XVI. AS TO VALIDITY OF GOVERNMENT ORDER DATED 5.2.2022 PROVIDING FOR PRESCRIPTION OF DRESS CODES IN EDUCATIONAL INSTITUTIONS:
(i) The validity of Government Order dated 05.02.2022 had been hotly debated in these petitions. Petitioners argue that this order could not have been issued in purported exercise of power under sections 133 and 7(2) of the 1983 Act read with Rule 11 of the 1995 Curricula Rules. The State and other contesting respondents contend to the contrary, inter alia by invoking sections 142 & 143 of the 1983 Act, as well. This Order per se does not prescribe any dress code and it only provides for prescription of uniform in four different types of educational institutions. The near English version of the above as submitted by both the sides is already stated in the beginning part of the judgment. However, the same is reiterated for the ease of reference:
Students should compulsorily adhere to the dress code/uniform as follows:
a. in government schools, as prescribed by the government;
b. in private schools, as prescribed by the school management;
c. in Pre–University colleges that come within the jurisdiction of the Department of the Pre–University Education, as prescribed by the College Development Committee or College Supervision Committee; and
d. wherever no dress code is prescribed, such attire that would accord with ‘equality & integrity’ and would not disrupt the ‘public order’.
(ii) Petitioners firstly argued that this Order suffers from material irregularity apparent on its face inasmuch as the rulings cited therein do not lay down the ratio which the government wrongly states that they do. This Order refers to two decisions of the Kerala High Court and one decision of Bombay and Madras High Courts each. We have already discussed all these decisions supra at paragraph (X) and therefore, much need not be discussed here. Regardless of the ratio of these decisions, if the Government Order is otherwise sustainable in law, which we believe it does, the challenge thereto has to fail for more than one reason: The subject matter of the Government Order is the prescription of school uniform. Power to prescribe, we have already held, avails in the scheme of 1983 Act and the Rules promulgated thereunder. Section 133(2) of the Act which is broadly worded empowers the government to issue any directions to give effect to the purposes of the Act or to any provision of the Act or to any Rule made thereunder. This is a wide conferment of power which obviously includes the authority to prescribe school dress code. It is more so because Rule 11 of 1995 Curricula Rules itself provides for the prescription of school uniform and its modalities. The Government Order can be construed as the one issued to give effect to this rule itself. Such an order needs to be construed in the light of the said rule and the 2014 Circular, since there exists a kinship inter se. Therefore, the question as to competence of the government to issue order of the kind is answered in the affirmative.

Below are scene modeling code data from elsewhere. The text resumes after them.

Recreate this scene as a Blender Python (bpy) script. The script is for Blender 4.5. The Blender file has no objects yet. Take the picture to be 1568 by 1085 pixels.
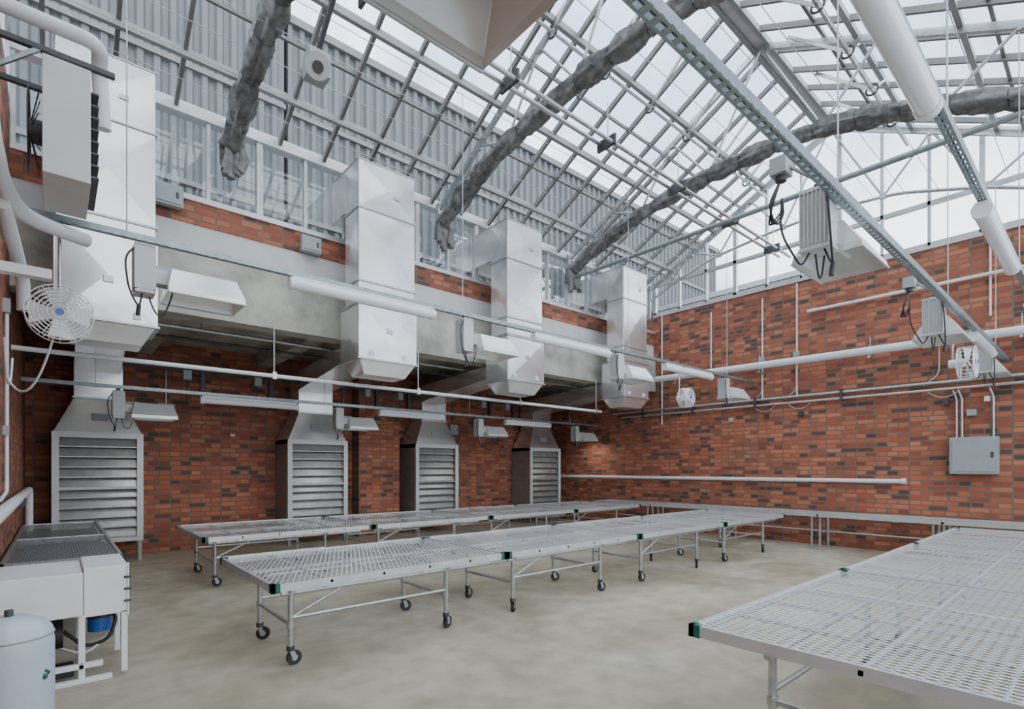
import bpy, bmesh, math, random
from mathutils import Vector, Matrix
random.seed(7)
SC = bpy.context.scene

# ------------------------------------------------------------------ materials
def newmat(name):
    m = bpy.data.materials.new(name); m.use_nodes = True
    nt = m.node_tree
    return m, nt, nt.nodes["Principled BSDF"]

def N(nt, typ, **kw):
    n = nt.nodes.new(typ)
    for k, v in kw.items(): setattr(n, k, v)
    return n

def ramp(nt, stops):
    r = N(nt, 'ShaderNodeValToRGB')
    el = r.color_ramp.elements
    while len(el) < len(stops): el.new(0.5)
    for e, (p, c) in zip(el, stops):
        e.position = p; e.color = (c[0], c[1], c[2], 1)
    return r

def simple(name, col, rough=0.5, metal=0.0, var=0.08, scale=6.0, bump=0.0, bscale=40.0):
    m, nt, b = newmat(name)
    tc = N(nt, 'ShaderNodeTexCoord')
    no = N(nt, 'ShaderNodeTexNoise'); no.inputs['Scale'].default_value = scale
    no.inputs['Detail'].default_value = 4
    nt.links.new(tc.outputs['Object'], no.inputs['Vector'])
    lo = [max(0, c*(1-var)) for c in col]; hi = [min(1, c*(1+var)) for c in col]
    r = ramp(nt, [(0.3, lo), (0.7, hi)])
    nt.links.new(no.outputs['Fac'], r.inputs['Fac'])
    nt.links.new(r.outputs['Color'], b.inputs['Base Color'])
    b.inputs['Roughness'].default_value = rough
    b.inputs['Metallic'].default_value = metal
    if bump > 0:
        n2 = N(nt, 'ShaderNodeTexNoise'); n2.inputs['Scale'].default_value = bscale
        n2.inputs['Detail'].default_value = 5
        nt.links.new(tc.outputs['Object'], n2.inputs['Vector'])
        bp = N(nt, 'ShaderNodeBump'); bp.inputs['Strength'].default_value = bump
        bp.inputs['Distance'].default_value = 0.02
        nt.links.new(n2.outputs['Fac'], bp.inputs['Height'])
        nt.links.new(bp.outputs['Normal'], b.inputs['Normal'])
    return m

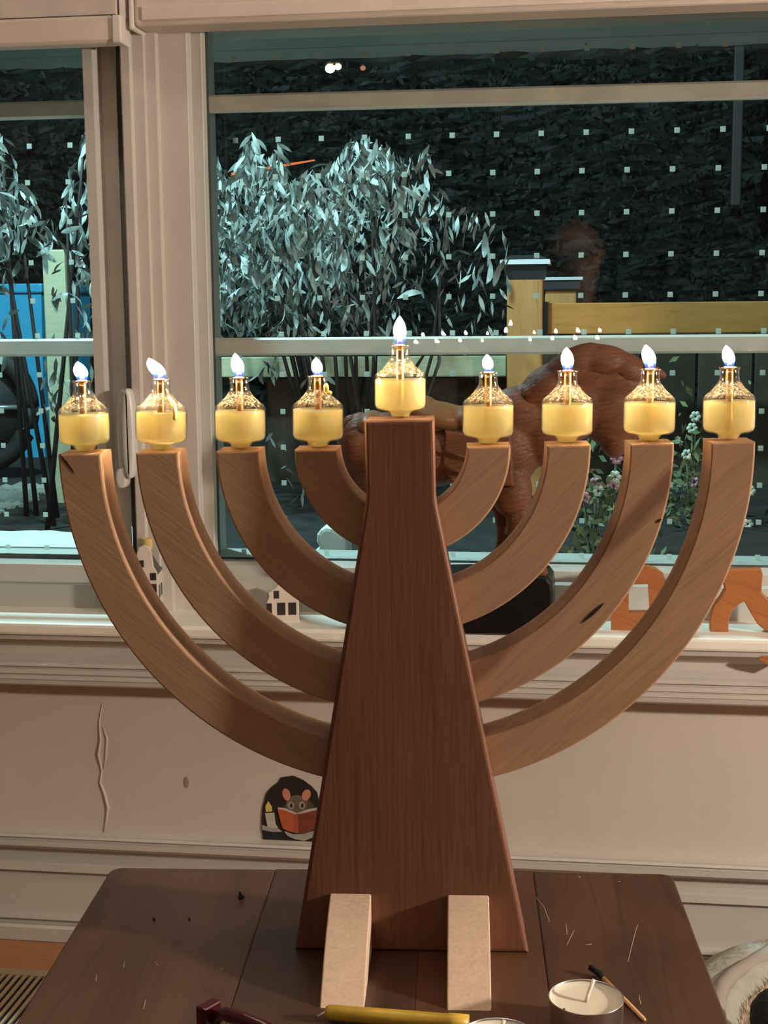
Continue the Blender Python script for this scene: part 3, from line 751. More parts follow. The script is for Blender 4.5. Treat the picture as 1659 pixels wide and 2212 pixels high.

(iii) Petitioners’ second contention relates to exercise of statutory power by the government that culminated into issuance of the impugned order. There is difference between existence of power and the exercise of power; existence of power per se does not justify its exercise. The public power that is coupled with duty needs to be wielded for effectuating the purpose of its conferment. Learned counsel appearing for the students argued that the Government Order has to be voided since the reasons on which it is structured are ex facie bad and that new grounds cannot be imported to the body of the Order for infusing validity thereto vide COMMISSIONER OF POLICE vs. GORDHANDAS BHANJE87. This decision articulated the Administrative Law principle that the validity of a statutory order has to be adjudged only on the reasons stated in the order itself. We have no quarrel with this principle which has been reiterated in MOHINDER SINGH GILL, supra. However, we are not sure of its invocation in a case wherein validity of the impugned order can otherwise be sustained on the basis of other intrinsic material. As we have already mentioned, the Government Order is issued to give effect to the purposes of the 1983 Act and to Rule 11 of the 1995 Curricula Rules. That being the position the question of un-sustainability of some of the reasons on which the said Order is constructed, pales into insignificance.
(iv) Petitioners next argued that the Government Order cites ‘sārvajanika suvyavasthe’ i.e., ‘public order’ as one of the reasons for prescribing uniform to the exclusion of hijab; disruption of public order is not by those who wear this apparel but by those who oppose it; most of these opposers wear bhagwa or such other cloth symbolic of religious overtones. The government should take action against the hooligans disrupting peace, instead of asking the Muslim girl students to remove their hijab. In support of this contention, they drew attention of the court to the concept of ‘hecklers veto’ as discussed in K.M.SHANKARAPPA, supra. They further argued that ours being a ‘positive secularism’, the State should endeavor to create congenial atmosphere for the exercise of citizens rights, by taking stern action against those who obstruct vide PRAVEEN BHAI THOGADIA, supra. Again we do not have any quarrel with the proposition of law. However, we are not convinced that the same is invocable for invalidating the Government Order, which per se does not prescribe any uniform but only provides for prescription in a structured way, which we have already upheld in the light of our specific finding that wearing hijab is not an essential religious practice and school uniform to its exclusion can be prescribed. It hardly needs to be stated that the uniform can exclude any other apparel like bhagwa or blue shawl that may have the visible religious overtones. The object of prescribing uniform cannot be better stated than by quoting from ‘MANUAL ON SCHOOL UNIFORMS’ published by U.S. Department of Education:
‘A safe and disciplined learning environment is the first requirement of a good school. Young people who are safe and secure, who learn basic American values and the essentials of good citizenship, are better students. In response to growing levels of violence in our schools, many parents, teachers, and school officials have come to see school uniforms as one positive and creative way to reduce discipline problems and increase school safety.’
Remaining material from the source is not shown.